_DESCRIPTION OF THE TASK_: Within the data that follows, set down exactly the lines from the one containing "hill('hills',h3,3500,700,-170,'hill_right',13,10)" through the one containing "hill('hills',h4,1700,450,-60,'hill_near',14,8)", both ends included.

_SUPPLIED INFORMATION_:

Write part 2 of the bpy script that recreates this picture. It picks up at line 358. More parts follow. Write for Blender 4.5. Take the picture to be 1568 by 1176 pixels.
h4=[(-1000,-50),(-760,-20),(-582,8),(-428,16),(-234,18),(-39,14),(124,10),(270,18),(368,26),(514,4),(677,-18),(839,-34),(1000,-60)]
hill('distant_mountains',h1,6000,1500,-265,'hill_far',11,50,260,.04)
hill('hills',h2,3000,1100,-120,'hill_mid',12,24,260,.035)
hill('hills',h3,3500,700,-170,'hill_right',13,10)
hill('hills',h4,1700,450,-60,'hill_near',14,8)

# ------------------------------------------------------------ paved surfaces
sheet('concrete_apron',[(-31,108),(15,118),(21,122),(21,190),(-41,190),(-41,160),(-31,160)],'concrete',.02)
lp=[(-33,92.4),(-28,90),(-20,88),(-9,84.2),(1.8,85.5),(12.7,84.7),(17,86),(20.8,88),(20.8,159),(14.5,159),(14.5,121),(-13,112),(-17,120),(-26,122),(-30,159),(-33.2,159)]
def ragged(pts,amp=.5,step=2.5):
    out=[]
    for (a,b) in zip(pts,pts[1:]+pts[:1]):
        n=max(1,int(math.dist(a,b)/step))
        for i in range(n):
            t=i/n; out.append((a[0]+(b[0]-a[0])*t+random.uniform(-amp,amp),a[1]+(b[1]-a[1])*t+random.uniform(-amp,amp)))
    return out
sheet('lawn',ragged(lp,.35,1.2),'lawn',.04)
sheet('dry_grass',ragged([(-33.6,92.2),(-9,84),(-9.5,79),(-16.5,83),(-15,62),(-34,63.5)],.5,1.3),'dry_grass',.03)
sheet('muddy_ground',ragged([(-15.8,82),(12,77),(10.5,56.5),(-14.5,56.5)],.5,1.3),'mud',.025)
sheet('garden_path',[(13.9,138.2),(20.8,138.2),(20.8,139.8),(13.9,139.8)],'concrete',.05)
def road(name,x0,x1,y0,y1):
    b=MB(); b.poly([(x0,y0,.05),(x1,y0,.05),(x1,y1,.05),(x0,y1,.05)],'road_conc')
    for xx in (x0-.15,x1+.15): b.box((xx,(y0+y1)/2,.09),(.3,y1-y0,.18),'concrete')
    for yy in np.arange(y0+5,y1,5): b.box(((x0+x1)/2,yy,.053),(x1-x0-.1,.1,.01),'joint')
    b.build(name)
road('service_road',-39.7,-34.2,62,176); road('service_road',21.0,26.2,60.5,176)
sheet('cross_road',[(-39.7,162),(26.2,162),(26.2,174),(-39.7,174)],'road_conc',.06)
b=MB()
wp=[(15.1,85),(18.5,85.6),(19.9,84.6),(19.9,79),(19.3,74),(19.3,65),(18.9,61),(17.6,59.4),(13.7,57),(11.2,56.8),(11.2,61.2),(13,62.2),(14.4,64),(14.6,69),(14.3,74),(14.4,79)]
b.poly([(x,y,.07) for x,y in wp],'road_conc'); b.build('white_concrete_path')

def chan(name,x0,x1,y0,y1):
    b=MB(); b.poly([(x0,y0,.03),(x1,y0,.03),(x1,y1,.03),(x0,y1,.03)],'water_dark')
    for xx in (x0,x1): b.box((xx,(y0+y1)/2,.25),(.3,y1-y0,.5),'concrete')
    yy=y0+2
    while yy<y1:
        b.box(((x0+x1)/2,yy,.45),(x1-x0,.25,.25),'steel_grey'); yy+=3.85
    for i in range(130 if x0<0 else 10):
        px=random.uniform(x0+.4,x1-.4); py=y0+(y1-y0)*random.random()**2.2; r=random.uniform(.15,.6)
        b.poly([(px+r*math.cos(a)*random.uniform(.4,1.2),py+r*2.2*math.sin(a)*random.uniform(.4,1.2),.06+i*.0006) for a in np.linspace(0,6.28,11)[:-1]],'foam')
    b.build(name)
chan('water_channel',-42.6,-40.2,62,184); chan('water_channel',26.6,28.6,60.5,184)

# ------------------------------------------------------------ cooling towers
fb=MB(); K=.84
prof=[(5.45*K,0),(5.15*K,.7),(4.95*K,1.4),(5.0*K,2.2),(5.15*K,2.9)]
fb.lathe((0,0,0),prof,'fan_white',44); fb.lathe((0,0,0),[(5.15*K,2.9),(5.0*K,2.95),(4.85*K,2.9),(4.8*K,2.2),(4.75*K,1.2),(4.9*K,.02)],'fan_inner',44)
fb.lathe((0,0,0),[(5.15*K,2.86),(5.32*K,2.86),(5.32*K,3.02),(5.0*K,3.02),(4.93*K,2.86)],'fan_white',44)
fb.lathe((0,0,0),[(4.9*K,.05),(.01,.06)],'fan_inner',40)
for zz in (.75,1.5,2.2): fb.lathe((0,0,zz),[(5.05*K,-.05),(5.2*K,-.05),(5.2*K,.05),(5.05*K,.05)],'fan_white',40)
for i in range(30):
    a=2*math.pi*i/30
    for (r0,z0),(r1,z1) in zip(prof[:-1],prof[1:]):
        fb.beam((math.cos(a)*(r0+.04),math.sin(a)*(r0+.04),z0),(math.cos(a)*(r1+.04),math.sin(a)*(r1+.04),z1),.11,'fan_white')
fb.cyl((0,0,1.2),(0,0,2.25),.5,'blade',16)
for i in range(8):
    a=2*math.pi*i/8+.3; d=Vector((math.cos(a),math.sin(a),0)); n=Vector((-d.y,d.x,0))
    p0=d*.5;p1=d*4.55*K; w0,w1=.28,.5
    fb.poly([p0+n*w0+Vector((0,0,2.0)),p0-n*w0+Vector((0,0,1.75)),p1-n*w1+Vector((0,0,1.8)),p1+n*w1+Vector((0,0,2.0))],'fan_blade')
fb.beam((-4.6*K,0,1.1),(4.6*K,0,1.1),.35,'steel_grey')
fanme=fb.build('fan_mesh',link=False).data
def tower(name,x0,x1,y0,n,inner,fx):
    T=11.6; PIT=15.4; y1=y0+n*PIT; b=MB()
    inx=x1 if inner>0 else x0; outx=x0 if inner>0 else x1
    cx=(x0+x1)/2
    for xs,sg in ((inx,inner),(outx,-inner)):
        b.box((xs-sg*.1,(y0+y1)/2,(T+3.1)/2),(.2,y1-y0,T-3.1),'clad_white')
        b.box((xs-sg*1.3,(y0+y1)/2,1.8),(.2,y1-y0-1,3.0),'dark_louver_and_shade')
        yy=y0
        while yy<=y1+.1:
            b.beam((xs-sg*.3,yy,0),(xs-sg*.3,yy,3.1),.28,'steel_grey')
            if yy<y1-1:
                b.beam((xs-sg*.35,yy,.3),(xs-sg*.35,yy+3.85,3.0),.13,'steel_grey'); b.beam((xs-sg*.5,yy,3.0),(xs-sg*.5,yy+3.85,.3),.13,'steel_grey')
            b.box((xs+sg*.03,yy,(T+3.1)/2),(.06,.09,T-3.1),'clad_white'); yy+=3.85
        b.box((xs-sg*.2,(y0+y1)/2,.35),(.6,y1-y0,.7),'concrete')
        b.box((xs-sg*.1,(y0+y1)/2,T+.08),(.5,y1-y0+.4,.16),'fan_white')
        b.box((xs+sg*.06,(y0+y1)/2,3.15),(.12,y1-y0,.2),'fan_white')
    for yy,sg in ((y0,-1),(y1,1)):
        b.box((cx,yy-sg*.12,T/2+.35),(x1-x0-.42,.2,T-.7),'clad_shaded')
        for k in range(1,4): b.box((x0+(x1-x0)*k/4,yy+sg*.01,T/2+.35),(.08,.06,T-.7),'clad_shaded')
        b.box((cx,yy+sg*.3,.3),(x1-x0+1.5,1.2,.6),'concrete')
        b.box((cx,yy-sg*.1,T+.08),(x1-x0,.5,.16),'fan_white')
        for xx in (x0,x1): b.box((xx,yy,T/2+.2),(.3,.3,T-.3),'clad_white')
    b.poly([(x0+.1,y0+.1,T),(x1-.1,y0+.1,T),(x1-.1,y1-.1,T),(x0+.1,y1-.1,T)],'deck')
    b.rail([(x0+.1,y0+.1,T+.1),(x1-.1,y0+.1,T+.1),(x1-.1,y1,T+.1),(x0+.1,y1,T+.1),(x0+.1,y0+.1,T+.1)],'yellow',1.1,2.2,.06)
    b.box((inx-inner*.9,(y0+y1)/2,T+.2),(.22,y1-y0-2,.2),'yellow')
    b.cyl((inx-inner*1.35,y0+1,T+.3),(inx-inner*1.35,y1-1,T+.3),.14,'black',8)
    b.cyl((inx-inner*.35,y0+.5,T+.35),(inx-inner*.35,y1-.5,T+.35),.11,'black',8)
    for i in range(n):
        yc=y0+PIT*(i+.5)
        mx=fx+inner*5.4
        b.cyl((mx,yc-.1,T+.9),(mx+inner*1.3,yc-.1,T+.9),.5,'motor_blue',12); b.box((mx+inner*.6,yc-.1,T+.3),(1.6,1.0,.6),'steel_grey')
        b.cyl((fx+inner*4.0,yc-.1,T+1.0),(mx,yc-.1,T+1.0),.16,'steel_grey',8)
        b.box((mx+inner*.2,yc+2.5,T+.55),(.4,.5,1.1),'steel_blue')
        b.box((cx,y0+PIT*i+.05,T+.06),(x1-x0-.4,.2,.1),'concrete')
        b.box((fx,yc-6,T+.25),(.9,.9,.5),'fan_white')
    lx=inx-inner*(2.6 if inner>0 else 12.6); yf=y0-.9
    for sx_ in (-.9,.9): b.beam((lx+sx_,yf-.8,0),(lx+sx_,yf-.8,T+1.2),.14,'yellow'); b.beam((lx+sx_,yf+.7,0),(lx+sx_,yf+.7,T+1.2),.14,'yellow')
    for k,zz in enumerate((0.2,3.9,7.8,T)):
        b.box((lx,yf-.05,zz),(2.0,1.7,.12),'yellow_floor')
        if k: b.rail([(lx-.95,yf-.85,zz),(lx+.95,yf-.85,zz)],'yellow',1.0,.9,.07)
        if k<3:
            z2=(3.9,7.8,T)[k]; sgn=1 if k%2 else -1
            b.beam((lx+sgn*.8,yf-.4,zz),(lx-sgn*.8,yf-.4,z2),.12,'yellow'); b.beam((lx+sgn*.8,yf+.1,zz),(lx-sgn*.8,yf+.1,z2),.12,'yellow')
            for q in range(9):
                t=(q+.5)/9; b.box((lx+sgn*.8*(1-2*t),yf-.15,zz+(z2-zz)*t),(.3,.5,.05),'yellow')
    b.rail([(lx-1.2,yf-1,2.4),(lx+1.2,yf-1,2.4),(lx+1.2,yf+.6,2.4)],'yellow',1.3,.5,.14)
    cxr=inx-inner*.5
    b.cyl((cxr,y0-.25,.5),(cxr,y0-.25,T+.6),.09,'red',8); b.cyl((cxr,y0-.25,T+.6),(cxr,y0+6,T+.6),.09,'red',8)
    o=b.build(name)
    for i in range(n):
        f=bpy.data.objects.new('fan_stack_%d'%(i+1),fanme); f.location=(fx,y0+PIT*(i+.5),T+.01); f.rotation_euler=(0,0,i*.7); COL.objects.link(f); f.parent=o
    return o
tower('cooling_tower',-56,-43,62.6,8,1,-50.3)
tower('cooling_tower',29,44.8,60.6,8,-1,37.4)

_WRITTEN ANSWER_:
hill('hills',h3,3500,700,-170,'hill_right',13,10)
hill('hills',h4,1700,450,-60,'hill_near',14,8)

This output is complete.